I have already proved other properties of the Legendre polynomials, like:
$$P_n(-x) = (-1)^n \, P_n(x)$$ $$P_{2n+1}(0) = 0$$ $$P_n(\pm1)= (\pm1)^n$$
But I can't get this one:
$$P_{2n}(0) = \frac{(-1)^n(2n-1)!}{2^{2n-1}n((n-1)!)^2}$$
I'd be glad if someone can help me with this.
One method is to note that the Legendre polynomials can be written as the series $$ P_{n}(x) = \frac{1}{2^n} \, \sum_{k=0}^{\lfloor{\frac{n}{2}}\rfloor} (-1)^k \, \binom{n}{k} \, \binom{2n - 2k}{n} \, x^{n - 2k}. $$ Note that, when $n \to 2 n + 1$, the series is $$ P_{2n+1}(x) = \frac{1}{2^{2n+1}} \, \sum_{k=0}^{n} (-1)^k \, \binom{2n+1}{k} \, \binom{4n-2k+2}{n} \, x^{2n - 2k +1}. $$ This series gives $P_{2n+1}(0) = 0$ as a result. When $x \to -x$ it is determined that $P_{n}(-x) = (-1)^n \, P_{n}(x)$.

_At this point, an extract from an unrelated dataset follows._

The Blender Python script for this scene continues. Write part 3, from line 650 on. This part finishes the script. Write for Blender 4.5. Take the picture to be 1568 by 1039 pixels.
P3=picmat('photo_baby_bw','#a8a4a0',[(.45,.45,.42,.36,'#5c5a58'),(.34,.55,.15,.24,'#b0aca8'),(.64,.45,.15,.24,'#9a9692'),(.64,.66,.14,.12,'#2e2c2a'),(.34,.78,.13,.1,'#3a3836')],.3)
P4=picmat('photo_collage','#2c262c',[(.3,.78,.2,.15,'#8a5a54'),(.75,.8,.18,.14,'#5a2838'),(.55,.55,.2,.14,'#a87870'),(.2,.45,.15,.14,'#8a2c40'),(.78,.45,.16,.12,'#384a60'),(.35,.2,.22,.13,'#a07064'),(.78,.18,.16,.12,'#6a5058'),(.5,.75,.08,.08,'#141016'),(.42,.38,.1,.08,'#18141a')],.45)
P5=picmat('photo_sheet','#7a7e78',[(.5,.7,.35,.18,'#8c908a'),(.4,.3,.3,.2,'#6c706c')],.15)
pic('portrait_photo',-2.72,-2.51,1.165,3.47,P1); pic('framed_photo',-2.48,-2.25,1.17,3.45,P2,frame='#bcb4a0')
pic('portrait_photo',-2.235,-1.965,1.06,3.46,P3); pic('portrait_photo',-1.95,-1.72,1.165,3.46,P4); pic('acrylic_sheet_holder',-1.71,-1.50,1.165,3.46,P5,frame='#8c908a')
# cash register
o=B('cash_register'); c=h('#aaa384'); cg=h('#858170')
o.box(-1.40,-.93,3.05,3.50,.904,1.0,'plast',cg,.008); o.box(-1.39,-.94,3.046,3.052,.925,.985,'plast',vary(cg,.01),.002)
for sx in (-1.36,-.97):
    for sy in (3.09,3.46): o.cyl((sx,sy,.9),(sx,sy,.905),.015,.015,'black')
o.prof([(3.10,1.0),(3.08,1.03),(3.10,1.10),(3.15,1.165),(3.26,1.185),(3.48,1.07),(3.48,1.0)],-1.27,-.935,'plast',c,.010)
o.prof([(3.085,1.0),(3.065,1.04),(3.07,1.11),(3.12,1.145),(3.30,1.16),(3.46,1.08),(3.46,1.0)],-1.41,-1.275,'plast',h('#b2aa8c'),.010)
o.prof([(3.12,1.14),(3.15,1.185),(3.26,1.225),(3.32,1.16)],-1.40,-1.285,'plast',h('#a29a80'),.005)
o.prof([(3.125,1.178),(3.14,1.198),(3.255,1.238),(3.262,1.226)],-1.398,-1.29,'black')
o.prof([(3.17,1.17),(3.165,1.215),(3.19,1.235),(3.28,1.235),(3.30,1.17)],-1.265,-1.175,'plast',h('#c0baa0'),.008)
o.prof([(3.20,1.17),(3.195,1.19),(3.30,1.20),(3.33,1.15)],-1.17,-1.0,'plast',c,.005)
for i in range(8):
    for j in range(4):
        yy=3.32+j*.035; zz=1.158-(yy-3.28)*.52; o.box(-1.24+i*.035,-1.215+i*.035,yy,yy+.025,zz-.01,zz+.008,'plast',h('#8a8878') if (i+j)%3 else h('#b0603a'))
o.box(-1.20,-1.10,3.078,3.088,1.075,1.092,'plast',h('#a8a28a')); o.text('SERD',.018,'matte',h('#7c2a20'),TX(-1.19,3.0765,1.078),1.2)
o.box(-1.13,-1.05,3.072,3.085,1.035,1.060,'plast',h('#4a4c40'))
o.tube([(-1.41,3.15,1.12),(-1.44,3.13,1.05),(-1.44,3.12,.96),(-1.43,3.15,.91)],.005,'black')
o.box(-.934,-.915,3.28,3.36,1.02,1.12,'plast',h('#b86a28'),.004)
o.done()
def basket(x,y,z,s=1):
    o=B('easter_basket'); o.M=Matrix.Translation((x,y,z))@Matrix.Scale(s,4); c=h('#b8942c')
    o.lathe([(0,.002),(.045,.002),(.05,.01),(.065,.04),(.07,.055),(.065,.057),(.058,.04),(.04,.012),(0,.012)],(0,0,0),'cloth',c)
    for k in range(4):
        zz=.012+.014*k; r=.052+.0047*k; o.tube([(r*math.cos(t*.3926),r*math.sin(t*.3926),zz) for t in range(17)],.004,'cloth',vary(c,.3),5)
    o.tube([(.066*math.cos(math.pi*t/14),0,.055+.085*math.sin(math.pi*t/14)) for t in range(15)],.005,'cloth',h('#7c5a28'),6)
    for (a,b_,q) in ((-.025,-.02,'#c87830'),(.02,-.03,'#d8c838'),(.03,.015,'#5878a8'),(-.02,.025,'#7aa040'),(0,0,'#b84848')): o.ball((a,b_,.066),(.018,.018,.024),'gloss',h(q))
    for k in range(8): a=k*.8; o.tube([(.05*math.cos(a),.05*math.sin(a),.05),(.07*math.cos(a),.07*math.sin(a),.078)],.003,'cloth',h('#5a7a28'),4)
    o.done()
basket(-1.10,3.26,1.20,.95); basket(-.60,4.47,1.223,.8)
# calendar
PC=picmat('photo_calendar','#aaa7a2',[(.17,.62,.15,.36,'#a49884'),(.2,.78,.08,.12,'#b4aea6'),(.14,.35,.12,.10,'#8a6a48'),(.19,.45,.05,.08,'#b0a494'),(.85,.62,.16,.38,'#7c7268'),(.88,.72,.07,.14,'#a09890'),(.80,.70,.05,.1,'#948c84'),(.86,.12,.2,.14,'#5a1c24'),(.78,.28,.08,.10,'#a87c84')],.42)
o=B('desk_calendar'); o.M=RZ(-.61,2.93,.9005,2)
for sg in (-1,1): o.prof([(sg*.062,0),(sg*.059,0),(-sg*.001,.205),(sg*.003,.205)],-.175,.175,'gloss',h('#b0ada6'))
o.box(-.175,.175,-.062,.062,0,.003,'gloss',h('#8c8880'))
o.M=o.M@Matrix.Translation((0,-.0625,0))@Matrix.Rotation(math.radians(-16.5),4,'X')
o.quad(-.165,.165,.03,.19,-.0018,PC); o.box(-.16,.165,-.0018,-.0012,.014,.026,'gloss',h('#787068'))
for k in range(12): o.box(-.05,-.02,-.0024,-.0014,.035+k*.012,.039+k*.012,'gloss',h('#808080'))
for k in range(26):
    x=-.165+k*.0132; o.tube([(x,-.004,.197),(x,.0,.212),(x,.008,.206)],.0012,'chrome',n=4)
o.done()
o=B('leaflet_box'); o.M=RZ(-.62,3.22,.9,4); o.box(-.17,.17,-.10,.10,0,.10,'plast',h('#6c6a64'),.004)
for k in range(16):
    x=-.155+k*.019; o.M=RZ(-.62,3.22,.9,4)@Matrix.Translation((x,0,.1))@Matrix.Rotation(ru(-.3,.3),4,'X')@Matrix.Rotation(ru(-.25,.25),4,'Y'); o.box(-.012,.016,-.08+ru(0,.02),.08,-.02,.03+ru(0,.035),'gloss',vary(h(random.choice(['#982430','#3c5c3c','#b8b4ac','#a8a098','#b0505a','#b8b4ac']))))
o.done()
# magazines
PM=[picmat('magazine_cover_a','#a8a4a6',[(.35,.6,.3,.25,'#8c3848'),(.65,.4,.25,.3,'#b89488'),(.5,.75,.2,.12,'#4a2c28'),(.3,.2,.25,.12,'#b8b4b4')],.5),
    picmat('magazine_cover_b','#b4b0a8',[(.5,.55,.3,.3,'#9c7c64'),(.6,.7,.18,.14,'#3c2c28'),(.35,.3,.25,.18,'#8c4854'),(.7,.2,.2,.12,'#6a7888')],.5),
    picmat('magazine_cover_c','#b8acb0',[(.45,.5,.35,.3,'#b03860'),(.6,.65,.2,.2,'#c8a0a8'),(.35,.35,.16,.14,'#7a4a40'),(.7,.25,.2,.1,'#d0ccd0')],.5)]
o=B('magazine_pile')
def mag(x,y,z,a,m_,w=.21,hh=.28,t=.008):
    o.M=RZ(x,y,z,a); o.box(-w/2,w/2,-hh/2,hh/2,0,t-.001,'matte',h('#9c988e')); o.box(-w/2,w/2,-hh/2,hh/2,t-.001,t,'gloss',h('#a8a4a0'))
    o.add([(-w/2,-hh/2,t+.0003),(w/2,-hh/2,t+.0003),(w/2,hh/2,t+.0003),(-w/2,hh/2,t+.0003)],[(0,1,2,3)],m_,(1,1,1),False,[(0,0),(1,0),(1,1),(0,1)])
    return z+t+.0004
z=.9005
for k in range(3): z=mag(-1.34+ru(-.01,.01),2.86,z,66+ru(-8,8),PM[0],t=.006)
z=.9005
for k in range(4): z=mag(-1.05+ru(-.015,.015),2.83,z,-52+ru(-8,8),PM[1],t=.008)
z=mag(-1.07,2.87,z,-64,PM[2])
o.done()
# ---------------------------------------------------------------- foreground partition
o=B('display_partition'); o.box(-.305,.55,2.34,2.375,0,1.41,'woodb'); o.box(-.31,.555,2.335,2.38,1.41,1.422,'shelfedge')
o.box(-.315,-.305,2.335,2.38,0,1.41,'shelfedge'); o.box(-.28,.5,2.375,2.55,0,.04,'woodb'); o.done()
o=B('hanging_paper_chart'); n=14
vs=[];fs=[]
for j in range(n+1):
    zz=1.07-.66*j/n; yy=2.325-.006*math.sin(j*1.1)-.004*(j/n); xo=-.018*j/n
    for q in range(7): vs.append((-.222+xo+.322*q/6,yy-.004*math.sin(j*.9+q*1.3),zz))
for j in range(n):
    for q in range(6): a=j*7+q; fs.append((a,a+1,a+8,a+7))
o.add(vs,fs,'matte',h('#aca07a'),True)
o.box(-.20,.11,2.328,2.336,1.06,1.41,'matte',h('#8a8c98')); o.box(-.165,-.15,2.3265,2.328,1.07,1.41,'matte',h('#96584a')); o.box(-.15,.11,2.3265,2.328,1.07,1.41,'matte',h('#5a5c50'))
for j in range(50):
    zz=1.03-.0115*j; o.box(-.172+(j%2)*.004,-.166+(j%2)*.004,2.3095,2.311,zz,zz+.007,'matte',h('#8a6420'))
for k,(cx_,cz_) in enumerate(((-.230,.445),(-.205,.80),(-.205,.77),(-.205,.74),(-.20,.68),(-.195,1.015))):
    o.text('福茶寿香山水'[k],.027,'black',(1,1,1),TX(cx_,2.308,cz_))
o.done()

Now, when $n \to 2n$ the series yields $$ P_{2 n}(x) = \frac{1}{4^n} \, \sum_{k=0}^{n} (-1)^k \, \binom{2n}{k} \, \binom{4n - 2k}{n} \, x^{2(n-k)} $$ or $$ P_{2 n}(x) = \frac{1}{4^n} \, \left( (-1)^n \, \binom{2n}{n} \, \binom{2n}{2n} + \sum_{k=0}^{n-1} (-1)^k \, \binom{2n}{k} \, \binom{4n - 2k}{n} \, x^{2(n-k)} \right) $$ and, for $x = 0$, gives $$ P_{2 n}(0) = \frac{(-1)^n}{4^n} \, \binom{2n}{n} = \frac{(-1)^n}{2^{2n-1}} \, \frac{(2n-1)!}{n! \, (n-1)!}. $$ This is the result desired for the proposed question.
Also note that in order to show $P_{n}(\pm 1) = (\pm 1)^n$ that $$ \sum_{k=0}^{\lfloor{\frac{n}{2}}\rfloor} (-1)^k \, \binom{n}{k} \, \binom{2n -2k}{n} = 2^n $$ first must be obtained.